Hey Buddy! What’s up with you lately?

I took a short hiatus. That’s pronounced HI – YAY – TUSS. It sounds like a snack little Roman boys would eat.

We noticed. What have you been doing for the past few weeks?

Eating turkey, working on my meowscles, eating more turkey, and learning to tapdance.

Tapdance?

Yeah, well, I figured if I was gonna wear the hat you see in the picture, I should at least know how to tap dance.

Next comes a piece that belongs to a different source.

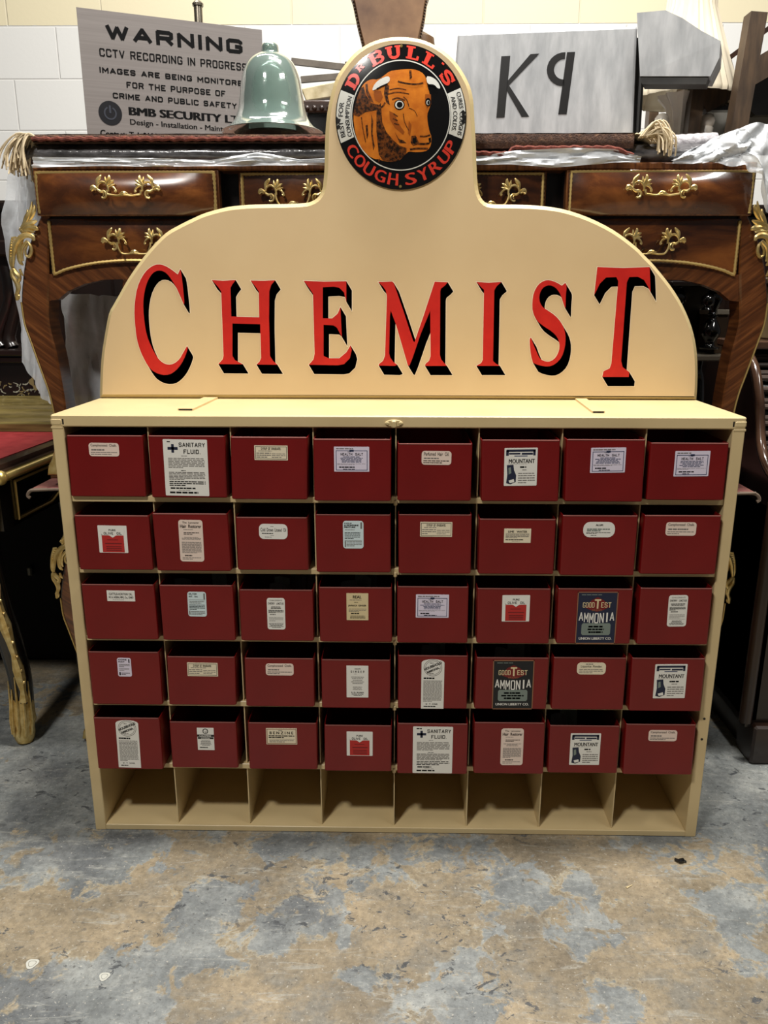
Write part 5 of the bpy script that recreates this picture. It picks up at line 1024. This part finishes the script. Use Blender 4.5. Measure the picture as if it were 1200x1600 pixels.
# table lamp with cream shade and figured porcelain base
shade_m = mottled('cream_pleated_shade', (196, 184, 160), (212, 202, 180), 14, .7, stretch=(1, 1, .2)); porc = mat('white_porcelain', (232, 224, 212), .25, coat=.4)
lc = at(1063, 200, 2.42); lamp = thing('table_lamp', 'white figured porcelain table lamp with a frilled cream shade behind the grey block', 'lamp', (lc.x, lc.y, ZON))
zs0, zs1 = at(1063, 150, 2.42).z, at(1063, -70, 2.42).z; r0 = (at(1145, 130, 2.42).x-at(985, 130, 2.42).x)/2; r1 = r0*.40
m = MB(); m.lathe([(r0*1.0, zs0-ZON-.012), (r0*1.01, zs0-ZON), (r0*.72, zs0-ZON+(zs1-zs0)*.32), (r0*.47, zs0-ZON+(zs1-zs0)*.62), (r1, zs1-ZON), (r1-.003, zs1-ZON), (r0*.47-.004, zs0-ZON+(zs1-zs0)*.62), (r0*.99, zs0-ZON+.001), (r0*.985, zs0-ZON-.011)], (lc.x, lc.y, ZON), 72, 30, .025); m.build('lamp_shade', shade_m, lamp, smooth=True)
m = MB(); hz = zs0-ZON
m.lathe([(.075, 0), (.08, .012), (.06, .03), (.034, .06), (.028, .10), (.03, hz*.62), (.042, hz*.85), (.062, hz*.98), (.064, hz), (.02, hz+.004), (.012, hz+.03), (.008, zs1-zs0+hz-.01)], (lc.x, lc.y, ZON), 40, 10, .12)
m.build('lamp_base', porc, lamp, smooth=True)
for s in (-1, 1):
    m = MB(); x = lc.x+s*.062
    m.ball((x, lc.y-.03, ZON+.115), .021); m.tube(spline([(x, lc.y-.03, ZON+.0), (x-s*.006, lc.y-.032, ZON+.045), (x, lc.y-.03, ZON+.1)], 4), [.026]*3+[.03]*3+[.018]*3, 10); m.tube([(x, lc.y-.035, ZON+.05), (x-s*.03, lc.y-.04, ZON+.07)], [.009, .006], 8)
    m.build('figure', porc, lamp, smooth=True)

# weathered chair-like frame turned on its side at the right
fr_ = thing('wooden_stand', 'weathered oak slant-legged stand with a black board, right of the lamp', 'stand', (at(1130, 210, 2.3).x, 2.3, ZON))
def beam(px0, px1, w0, Y, d, name, mt, par):
    a, b_ = at(*px0, Y), at(*px1, Y); dd = (b_-a); dd.y = 0; nn = Vector((dd.z, 0, -dd.x)).normalized(); m = MB()
    f = [a-nn*w0, a+nn*w0, b_+nn*w0, b_-nn*w0]; m.add(f+[p+Vector((0, d, 0)) for p in f], [(0, 1, 2, 3), (7, 6, 5, 4), (0, 4, 5, 1), (1, 5, 6, 2), (2, 6, 7, 3), (3, 7, 4, 0)]); return m.build(name, mt, par)
beam((1187, 18), (1151, 226), .021, 2.25, .045, 'leg', mid_wood, fr_); beam((1094, 128), (1082, 226), .017, 2.34, .04, 'leg', mid_wood, fr_)
beam((1098, 160), (1250, 70), .03, 2.37, .03, 'rail', mid_wood, fr_); beam((1090, 128), (1240, 15), .006, 2.36, .02, 'edge_strip', dark_wood, fr_)
m = MB(); q = [(p.x, p.z) for p in (at(x, y, 2.45) for x, y in ((1106, 172), (1165, 138), (1240, 95), (1240, 178), (1180, 180), (1172, 172)))]; m.prism(q, 2.45, 2.48); m.build('black_board', black_lacquer, fr_)
m = MB(); q = [(p.x, p.z) for p in (at(x, y, 2.5) for x, y in ((1088, 172), (1172, 172), (1180, 180), (1240, 178), (1240, 240), (1080, 240)))]; q = [(x, max(z, ZON)) for x, z in q]; m.prism(q, 2.5, 2.53)
tag(m.build('panel_board', mottled('grey_board', (120, 118, 112), (150, 148, 140), 5, .7)), 'pale grey board standing behind the slanted oak stand', 'board')
m = MB(); q0, q1 = at(1024, 152, 2.6), at(1024, 210, 2.6); m.box(q0.x-.014, q0.x+.014, 2.6, 2.64, ZON, q0.z); m.box(q0.x-.09, q0.x+.03, 2.6, 2.64, ZON, ZON+.02)
tag(m.build('wooden_post', mid_wood), 'short brown wooden post between the grey box and the lamp base', 'post')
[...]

So we hate to rain on your parade, little guy, but shouldn’t it be Happy FOURTH of July?

No.

Why not?

Because the 4th has those infernal things humans call fireworks! I’m not as bothered by them as the dogs in my neighborhood or some of the cats I know, because I’m very brave, but the locals have been setting off fireworks for the last few days you know, blowing off their fingers and stuff, and it’s very taxing when I’m just trying to enjoy a nap.

There’s an amusement park a few miles away, and that interrupted my traditional Sunday Evening Nap. It was vexing.

Right. Just a minor annoyance for you, but fireworks can be very frightening for our lesser four-legged friends.

Exactly. July 5th has no fireworks but it has barbecue leftovers, so you get the barbecue without the explosions.

Also — and this is important — the Yankees don’t play on July 5, which means they can’t possibly lose, which means Big Buddy won’t be all annoyed and stuff, and half-ass my massage.

They suck this year, don’t they?

That’s what I’m told. I usually sleep through their games.

Well it’s good to  have you back, Bud!

I’m glad to be back. And to my loyal fans, you can start sending me turkey again. It’ll go to good use! SEND SEND!